Getting Started with Risk-Based Testing | TechWell

Getting Started with Risk-Based Testing

In most business situations, the amount of risk involved is a significant factor of whether stakeholders will make an investment and what the potential success will bring. However, many organizations prefer to be as low-risk as possible to ensure that they are getting the results they expect while also innovating at a comfortable pace. For software development, risk-based testing is becoming a major necessity to guarantee that the user is getting the best experience possible without encountering too many issues. As this aspect becomes more important to the prosperity of app projects, quality assurance teams will need to effectively gauge the products based on the potential risk they bring.

Prioritize for Better User Experience

For apps of all types, success lies in how well it functions for the user, effective defect management, and the minimal number of issues that may appear. Gamasutra contributor Lindsay Lauters Miller noted that risk-based QA software testing accounts for how likely it is that an individual will encounter issues and what effect the problems will have. After all, some vulnerabilities may make it impossible for people to use the application at all or cause users to flood the IT department with tickets related to their needs. In order to resolve these concerns, they must first be prioritized in terms of which item will be the most harmful to those that do not need to be addressed right away.

"Risk helps QA prioritize what should be covered first, and what should be covered at all," Lauters Miller stated. "If done well, using risk when planning how, when, and where to test can substantially reduce the impact of not being able to test everything all the time while keeping the test budget lean."

Understand Its Limits and Capabilities

Many organizations may assume that risk-based testing will simply help them eradicate all of the potential threats facing the value of their applications. However, this is not the case.
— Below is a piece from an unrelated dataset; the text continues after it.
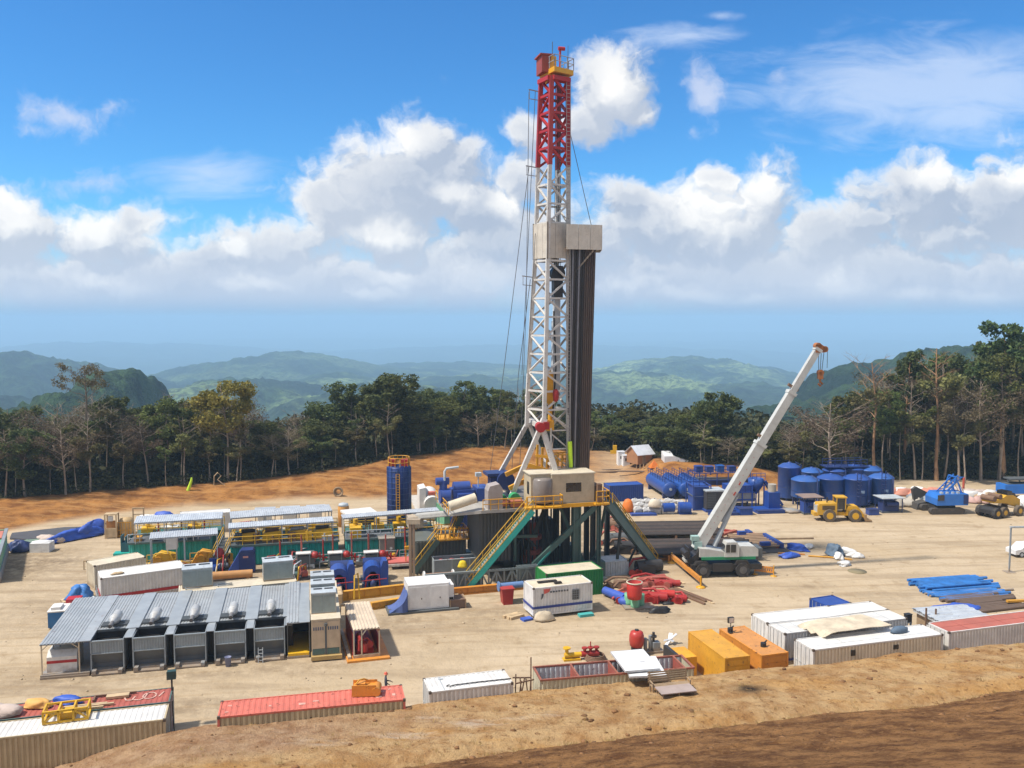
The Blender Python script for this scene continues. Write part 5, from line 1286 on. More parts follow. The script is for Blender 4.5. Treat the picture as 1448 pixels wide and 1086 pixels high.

The Guardian's Jonathan Hare-Winton noted that while a risk-based approach can help inform a business's operations, it will not be foolproof or fully remove risk. For this reason, testing metrics must be continually monitored and run through QA processes to ensure that the validity and value of the information is solid.

"It must be remembered, however, just as with all other approaches to testing, it is in essence a risk-based approach, and cannot be considered foolproof," Hare-Winton wrote. "The whole endeavor is steered towards reducing risk when it comes to releasing the app to production, however that does mean it completely eradicates risk."

Use Best Practices for Risk-Based Testing

As with all other projects, risk-based testing will encounter challenges that must be overcome. But by following industry best practices, QA teams will be able to use this method effectively. A Cognizant white paper noted that by mathematically figuring out the probability and impact of failure, organizations will have a better picture of what they're up against. In order to complete proper risk assessment, historical data must be appropriately utilized, QA personnel must have the expertise to test the software, and collaboration should be encouraged throughout the process. Traditionally, communication in app development has been very siloed, but with risk-based testing, it's better for subject matter experts, business users, and QA teams to work together to decide the best way to test the software. This will improve the quality of the product and lower overall risk.

"Business analysts and the test team [must] communicate effectively so they have a good, mutual understanding of the scope of the test suite," the white paper stated. "Often, business analysts and testers have different priorities and time constraints, and clear communication is required to ensure both sides can properly coordinate the test process."